### [Stated task]
In the listing below, locate the line containing "Write part 2" and the line containing "v_segments=18, radius=1.0, matrix=mm)". Output both of them and every line between, exactly as written, and nothing more.
::: Information shown
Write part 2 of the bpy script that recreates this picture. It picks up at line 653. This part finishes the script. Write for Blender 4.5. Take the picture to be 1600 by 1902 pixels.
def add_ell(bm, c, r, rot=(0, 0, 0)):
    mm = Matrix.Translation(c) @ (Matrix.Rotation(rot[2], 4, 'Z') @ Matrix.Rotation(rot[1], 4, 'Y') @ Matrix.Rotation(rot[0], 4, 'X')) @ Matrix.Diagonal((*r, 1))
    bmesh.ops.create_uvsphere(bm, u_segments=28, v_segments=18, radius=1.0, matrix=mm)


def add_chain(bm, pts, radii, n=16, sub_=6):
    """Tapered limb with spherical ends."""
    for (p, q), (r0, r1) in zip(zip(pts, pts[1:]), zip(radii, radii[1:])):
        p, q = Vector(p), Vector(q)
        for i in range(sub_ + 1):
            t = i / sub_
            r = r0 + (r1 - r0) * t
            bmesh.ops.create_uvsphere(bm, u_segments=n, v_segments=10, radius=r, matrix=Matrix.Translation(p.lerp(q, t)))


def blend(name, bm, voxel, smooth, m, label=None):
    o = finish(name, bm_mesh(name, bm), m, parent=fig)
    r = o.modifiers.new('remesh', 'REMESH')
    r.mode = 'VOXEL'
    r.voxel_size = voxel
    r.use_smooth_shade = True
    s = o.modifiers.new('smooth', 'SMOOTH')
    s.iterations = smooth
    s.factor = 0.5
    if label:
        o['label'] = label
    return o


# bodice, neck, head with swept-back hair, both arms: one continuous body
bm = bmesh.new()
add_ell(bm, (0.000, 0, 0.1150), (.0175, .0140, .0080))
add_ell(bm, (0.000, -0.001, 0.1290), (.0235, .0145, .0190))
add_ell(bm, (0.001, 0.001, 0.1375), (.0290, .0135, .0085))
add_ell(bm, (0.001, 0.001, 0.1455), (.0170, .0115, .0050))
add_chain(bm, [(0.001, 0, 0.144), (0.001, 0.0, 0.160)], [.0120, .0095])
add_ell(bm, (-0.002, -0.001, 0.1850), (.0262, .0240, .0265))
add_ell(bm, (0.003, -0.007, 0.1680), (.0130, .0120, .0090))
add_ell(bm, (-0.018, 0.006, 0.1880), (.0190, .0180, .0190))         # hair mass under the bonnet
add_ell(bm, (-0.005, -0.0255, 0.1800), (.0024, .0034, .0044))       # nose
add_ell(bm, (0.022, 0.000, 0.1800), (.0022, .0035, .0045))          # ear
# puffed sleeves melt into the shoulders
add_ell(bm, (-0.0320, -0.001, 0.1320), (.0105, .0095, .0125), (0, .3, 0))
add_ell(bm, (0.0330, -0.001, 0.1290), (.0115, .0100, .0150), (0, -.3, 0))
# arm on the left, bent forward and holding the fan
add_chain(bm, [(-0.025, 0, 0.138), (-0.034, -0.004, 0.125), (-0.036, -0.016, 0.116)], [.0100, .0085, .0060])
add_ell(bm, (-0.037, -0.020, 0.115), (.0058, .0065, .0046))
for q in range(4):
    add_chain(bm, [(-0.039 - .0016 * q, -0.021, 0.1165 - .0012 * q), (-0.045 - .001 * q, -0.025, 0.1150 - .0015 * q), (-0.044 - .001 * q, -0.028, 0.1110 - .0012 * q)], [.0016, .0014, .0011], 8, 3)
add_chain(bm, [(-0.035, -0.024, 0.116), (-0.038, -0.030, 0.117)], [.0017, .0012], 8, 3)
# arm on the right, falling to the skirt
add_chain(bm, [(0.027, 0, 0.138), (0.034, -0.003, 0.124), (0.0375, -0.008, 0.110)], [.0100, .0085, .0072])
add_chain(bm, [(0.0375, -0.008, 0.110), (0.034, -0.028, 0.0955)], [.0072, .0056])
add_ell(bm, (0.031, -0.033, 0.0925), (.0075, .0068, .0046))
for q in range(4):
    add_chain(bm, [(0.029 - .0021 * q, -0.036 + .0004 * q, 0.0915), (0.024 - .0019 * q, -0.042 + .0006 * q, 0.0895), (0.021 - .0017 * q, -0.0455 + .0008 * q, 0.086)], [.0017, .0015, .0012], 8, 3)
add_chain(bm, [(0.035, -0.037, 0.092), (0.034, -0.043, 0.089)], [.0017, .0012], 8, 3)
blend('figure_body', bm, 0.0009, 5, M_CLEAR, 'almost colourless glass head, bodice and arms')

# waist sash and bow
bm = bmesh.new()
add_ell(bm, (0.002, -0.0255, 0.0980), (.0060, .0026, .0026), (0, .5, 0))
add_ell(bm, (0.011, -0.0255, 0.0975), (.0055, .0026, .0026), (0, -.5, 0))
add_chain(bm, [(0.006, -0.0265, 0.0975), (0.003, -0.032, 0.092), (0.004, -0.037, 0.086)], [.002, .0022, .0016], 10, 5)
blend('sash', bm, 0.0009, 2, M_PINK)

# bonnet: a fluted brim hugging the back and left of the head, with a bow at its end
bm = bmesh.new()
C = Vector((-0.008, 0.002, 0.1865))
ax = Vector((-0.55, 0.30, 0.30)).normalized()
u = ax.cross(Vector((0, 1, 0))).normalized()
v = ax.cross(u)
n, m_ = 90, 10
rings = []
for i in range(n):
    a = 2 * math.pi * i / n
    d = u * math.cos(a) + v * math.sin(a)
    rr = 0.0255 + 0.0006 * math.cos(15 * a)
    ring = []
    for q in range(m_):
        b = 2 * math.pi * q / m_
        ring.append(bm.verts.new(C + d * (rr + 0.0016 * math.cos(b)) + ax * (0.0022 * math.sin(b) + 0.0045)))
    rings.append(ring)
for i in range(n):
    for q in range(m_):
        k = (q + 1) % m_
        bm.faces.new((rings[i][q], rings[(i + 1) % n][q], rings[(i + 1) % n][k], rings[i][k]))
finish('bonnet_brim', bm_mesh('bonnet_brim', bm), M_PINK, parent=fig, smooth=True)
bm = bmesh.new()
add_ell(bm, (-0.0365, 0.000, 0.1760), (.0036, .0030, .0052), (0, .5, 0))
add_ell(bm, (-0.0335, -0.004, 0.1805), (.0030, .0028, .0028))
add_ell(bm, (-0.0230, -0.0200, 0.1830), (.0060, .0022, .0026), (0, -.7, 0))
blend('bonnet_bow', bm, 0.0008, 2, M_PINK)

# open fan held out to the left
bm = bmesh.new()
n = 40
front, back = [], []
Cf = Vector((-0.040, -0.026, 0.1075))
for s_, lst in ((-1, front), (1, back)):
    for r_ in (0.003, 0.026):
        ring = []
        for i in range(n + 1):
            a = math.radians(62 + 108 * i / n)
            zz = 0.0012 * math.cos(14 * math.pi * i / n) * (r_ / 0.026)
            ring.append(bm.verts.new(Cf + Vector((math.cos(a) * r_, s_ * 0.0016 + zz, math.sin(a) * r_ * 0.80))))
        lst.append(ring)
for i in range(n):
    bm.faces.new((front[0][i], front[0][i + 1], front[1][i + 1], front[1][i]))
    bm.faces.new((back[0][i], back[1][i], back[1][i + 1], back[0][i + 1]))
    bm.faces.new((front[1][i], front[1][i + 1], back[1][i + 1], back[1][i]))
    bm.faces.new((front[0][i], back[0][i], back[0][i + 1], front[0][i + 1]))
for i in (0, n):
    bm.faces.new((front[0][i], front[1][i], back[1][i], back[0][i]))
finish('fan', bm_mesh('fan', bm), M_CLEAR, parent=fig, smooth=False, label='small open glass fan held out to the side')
::::::
::: Information shown
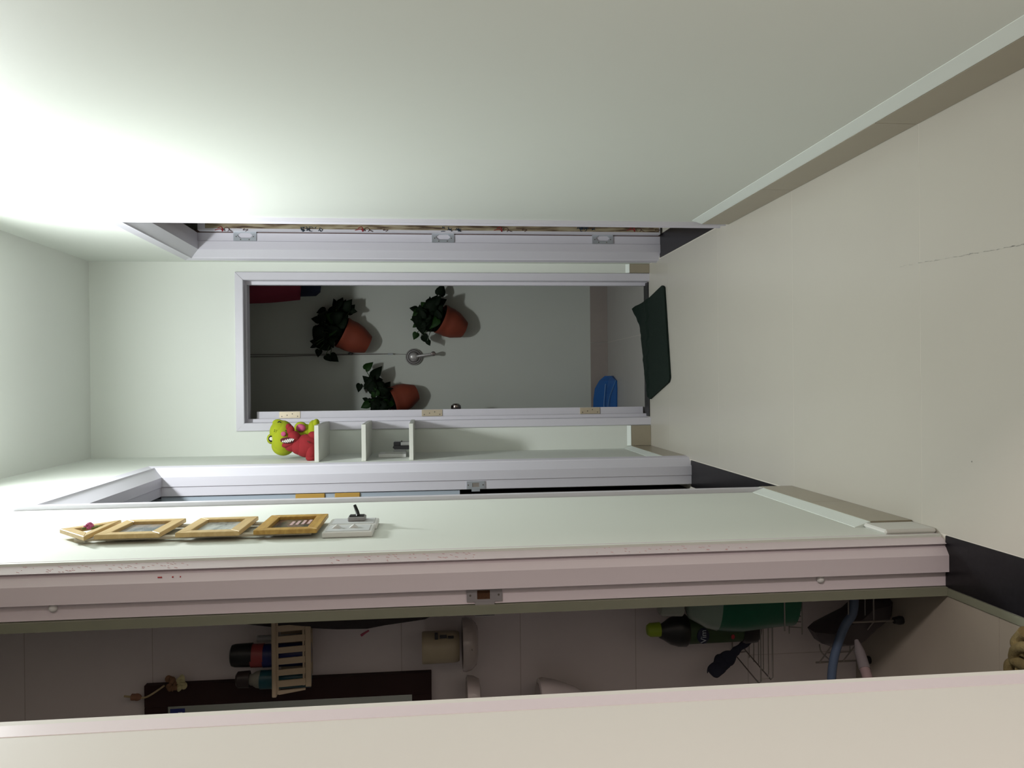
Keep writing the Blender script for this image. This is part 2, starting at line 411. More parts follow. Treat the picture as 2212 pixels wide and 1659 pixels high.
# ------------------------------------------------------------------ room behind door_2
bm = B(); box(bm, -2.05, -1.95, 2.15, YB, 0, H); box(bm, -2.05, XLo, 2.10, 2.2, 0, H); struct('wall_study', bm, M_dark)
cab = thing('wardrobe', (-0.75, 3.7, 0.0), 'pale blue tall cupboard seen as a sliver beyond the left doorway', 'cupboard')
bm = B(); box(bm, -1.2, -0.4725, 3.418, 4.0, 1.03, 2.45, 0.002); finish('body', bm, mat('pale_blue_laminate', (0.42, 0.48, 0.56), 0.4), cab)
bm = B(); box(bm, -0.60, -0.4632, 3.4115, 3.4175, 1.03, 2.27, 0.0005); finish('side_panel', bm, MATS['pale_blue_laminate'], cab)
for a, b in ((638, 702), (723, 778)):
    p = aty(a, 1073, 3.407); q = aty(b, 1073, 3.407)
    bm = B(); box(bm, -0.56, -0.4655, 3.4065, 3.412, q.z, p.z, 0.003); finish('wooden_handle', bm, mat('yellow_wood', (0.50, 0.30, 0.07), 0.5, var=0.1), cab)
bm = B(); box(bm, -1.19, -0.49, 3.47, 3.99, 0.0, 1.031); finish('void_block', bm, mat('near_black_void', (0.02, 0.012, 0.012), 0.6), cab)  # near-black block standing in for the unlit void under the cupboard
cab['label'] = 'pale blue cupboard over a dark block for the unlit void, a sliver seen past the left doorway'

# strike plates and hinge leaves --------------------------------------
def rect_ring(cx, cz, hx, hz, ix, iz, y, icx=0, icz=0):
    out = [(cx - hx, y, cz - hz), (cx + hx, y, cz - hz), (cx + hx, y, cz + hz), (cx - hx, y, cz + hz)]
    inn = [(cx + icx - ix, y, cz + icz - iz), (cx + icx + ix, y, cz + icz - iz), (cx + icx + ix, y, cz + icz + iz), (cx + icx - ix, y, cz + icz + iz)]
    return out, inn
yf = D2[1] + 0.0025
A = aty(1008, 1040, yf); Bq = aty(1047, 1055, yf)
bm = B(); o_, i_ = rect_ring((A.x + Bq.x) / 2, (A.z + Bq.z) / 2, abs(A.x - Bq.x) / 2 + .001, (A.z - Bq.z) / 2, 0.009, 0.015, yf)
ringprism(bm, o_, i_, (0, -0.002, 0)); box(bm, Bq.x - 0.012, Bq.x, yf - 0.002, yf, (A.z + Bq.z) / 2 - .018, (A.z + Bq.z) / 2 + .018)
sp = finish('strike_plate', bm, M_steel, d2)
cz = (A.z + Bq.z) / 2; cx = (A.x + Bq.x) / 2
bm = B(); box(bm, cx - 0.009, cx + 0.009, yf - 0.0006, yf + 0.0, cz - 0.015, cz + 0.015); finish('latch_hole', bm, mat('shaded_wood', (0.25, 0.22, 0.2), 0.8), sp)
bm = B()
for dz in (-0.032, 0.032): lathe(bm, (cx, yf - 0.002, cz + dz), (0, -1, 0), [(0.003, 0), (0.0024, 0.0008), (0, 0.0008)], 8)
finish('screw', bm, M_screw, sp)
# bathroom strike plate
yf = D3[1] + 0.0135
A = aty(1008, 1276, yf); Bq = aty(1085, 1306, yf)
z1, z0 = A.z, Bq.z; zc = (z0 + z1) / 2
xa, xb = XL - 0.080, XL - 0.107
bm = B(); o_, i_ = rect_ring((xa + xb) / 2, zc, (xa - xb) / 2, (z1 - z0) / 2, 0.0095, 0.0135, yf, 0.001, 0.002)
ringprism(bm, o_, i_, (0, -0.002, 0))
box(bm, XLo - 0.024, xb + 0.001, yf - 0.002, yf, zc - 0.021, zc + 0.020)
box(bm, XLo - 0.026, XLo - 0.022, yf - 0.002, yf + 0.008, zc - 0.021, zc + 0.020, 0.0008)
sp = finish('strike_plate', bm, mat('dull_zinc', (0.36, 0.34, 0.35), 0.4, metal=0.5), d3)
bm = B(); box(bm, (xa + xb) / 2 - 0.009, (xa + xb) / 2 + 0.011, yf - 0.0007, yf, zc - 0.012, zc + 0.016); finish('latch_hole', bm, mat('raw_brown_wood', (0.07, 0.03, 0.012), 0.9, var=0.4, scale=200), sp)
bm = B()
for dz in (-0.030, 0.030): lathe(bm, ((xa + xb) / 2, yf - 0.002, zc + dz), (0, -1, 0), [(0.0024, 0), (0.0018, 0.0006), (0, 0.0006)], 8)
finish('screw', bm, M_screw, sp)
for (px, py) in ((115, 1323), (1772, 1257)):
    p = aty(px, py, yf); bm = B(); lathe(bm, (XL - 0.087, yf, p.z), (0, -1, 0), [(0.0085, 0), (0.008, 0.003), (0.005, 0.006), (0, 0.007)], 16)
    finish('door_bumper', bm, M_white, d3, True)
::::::
### [Answer for this exercise]
Write part 2 of the bpy script that recreates this picture. It picks up at line 653. This part finishes the script. Write for Blender 4.5. Take the picture to be 1600 by 1902 pixels.
def add_ell(bm, c, r, rot=(0, 0, 0)):
    mm = Matrix.Translation(c) @ (Matrix.Rotation(rot[2], 4, 'Z') @ Matrix.Rotation(rot[1], 4, 'Y') @ Matrix.Rotation(rot[0], 4, 'X')) @ Matrix.Diagonal((*r, 1))
    bmesh.ops.create_uvsphere(bm, u_segments=28, v_segments=18, radius=1.0, matrix=mm)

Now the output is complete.